One of my classmates in seminary once commented to me that church educational resources are a good example of someone writing pages and pages and pages on a subject and really not saying anything at all. As much as I hate admitting it, they were right. I have seen the stuff I have to use to lead a WELCA Bible study next month and I could probably distill 5 pages of it down to a single simple sentence. Added on, it’s all very esoteric — it took me a few readings to get the main point and I’m a master’s candidate in the field. This is in contrast to the educational material which is usually insipid and dumbed down to the point that a normal five year-old could use the 4th and 5th grade material. It’s almost like they expect people to go from that to an accomplished theologian magically.
This isn’t just exclusive to my church’s publishing house either. Very little church education curriculum is really usable for most churches. (The only curriculum I’ve found that really even works is Concordia Publishing House and that’s only because they have people with Ph.D’s who have worked as DCE’s writing their material.) Everything is either too esoteric or too dumbed down. I feel like Goldilocks — nothing is just right. I had to write my own Confirmation curriculum so that I could get through a lesson with my kids in a normal fashion.
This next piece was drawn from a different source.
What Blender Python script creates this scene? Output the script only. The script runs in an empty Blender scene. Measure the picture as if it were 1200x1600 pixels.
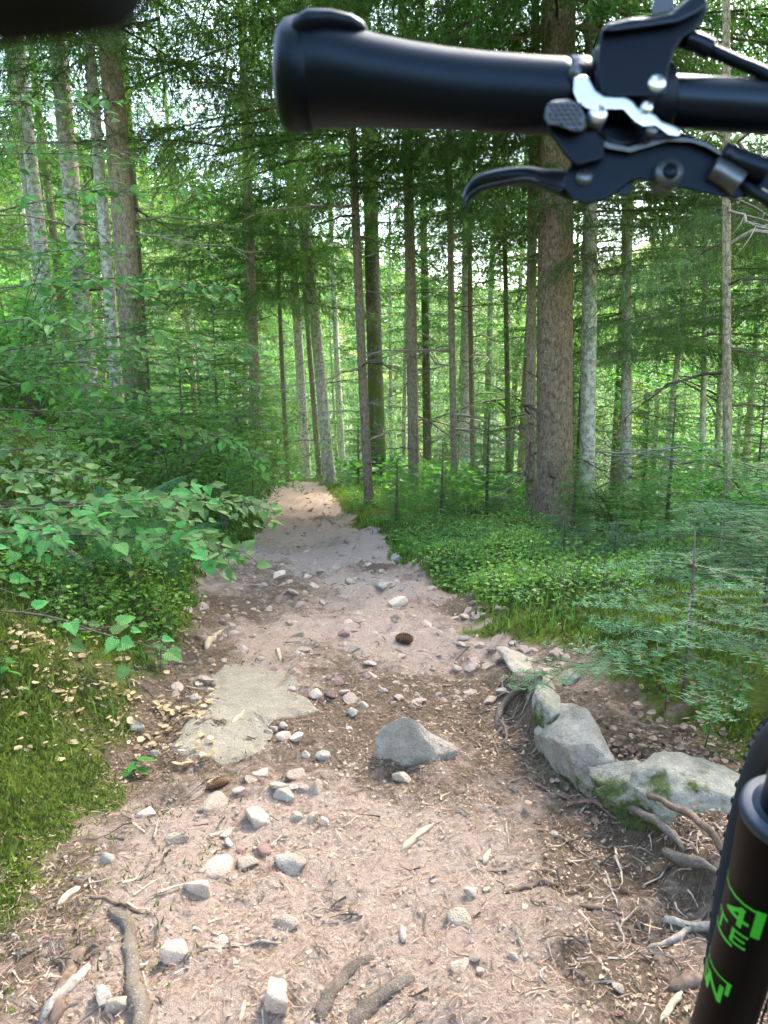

To remedy this (or at least feel like I’m making some kind of difference even if all I’m doing is blowing off steam in my journal), here are the myths of Christian education and the rebuttals.
Myth: You have 20-40 kids under the age of 12 in Sunday school each Sunday.
Reality: If you have 10, you’re pretty lucky. In city and suburban churches, you’ll have more but most churches (even in the suburbs) have very few kids in Sunday school. Kids either don’t go (it means the parents have to stay at church longer) or have spotty attendance.
What This Means: You can’t teach Sunday school as you would a regular grade school class. Having the kids break up into 5 groups of 5 works if you have 25 kids. Most churches don’t, so you have to have teachers who can adapt lesson plans. Could we maybe start with smaller groups and include instructions for adapting it to larger groups?
Myth: Kids need Bible stories written at the reading level of a 5 year-old because they aren’t going to learn them otherwise.
Reality: Kids aren’t being taught basic Bible stories (mostly because a lot of them don’t come to Sunday school) but that doesn’t mean that all the story materials used have to be geared toward 5 year olds.
What This Means: Children in grades 3-5 can comprehend a lot more than kids in grades K-2 and we need to make the work a little more age-appropriate. In the older grades, you can talk about sin and the consequences a lot more.
Myth: Teens want material in flashy packages with videos of people rapping the 10 commandments.
Reality: Teens sit there and make fun of the stuff.
What This Means: Forget the Bible Dude stuff and discuss Scripture and current events with the kids. Most of these kids are skeptical about whether or not this stuff is relevant to their lives. MAKE IT RELEVANT and they will listen.
Myth: Most Confirmation students come in knowing the 10 Commandments, Lord’s Prayer, Apostles’ Creed, and lots of Bible stories.
Reality: Most of these kids couldn’t tell you who Adam was, let alone recall the one about Elijah and the prophets of Baal.
What This Means: We really need 3 years of Confirmation because we have to cover the Small Catechism with the kids as well as the whole Bible. We need materials that convey the stories to the kids without fluffy introductions and materials that make the stuff applicable to their lives. This is a pomo xian generation — everything is relative to them and we have to somehow convince them that there is truth and this is it. We need to stop having them memorize the explanations for the sake of memory work, but rather help them to understand the explanations.
Myth: Every adult Sunday school class should read The Purpose-Driven Life, The Prayer of Jabez, or some other evangelical Christian cult-classic.
Reality: Most of those books are pop culture Christianity and are used as one-size-fits-all adult Christian education when they really only apply to a small percentage of churches.
What This Means: Find something that actually applies to your community and your church even if it means that you just have a pericope study on Sunday. (The pericope are the lessons for that week.) Those books work for some churches that have that specific hermeneutic but not for most.
There are others, but these cover my current frustrations.
/me gives Jen a standing ovation.
Especially on the points regarding teens and adults.
i love this. this is SO DANG TRUE!!!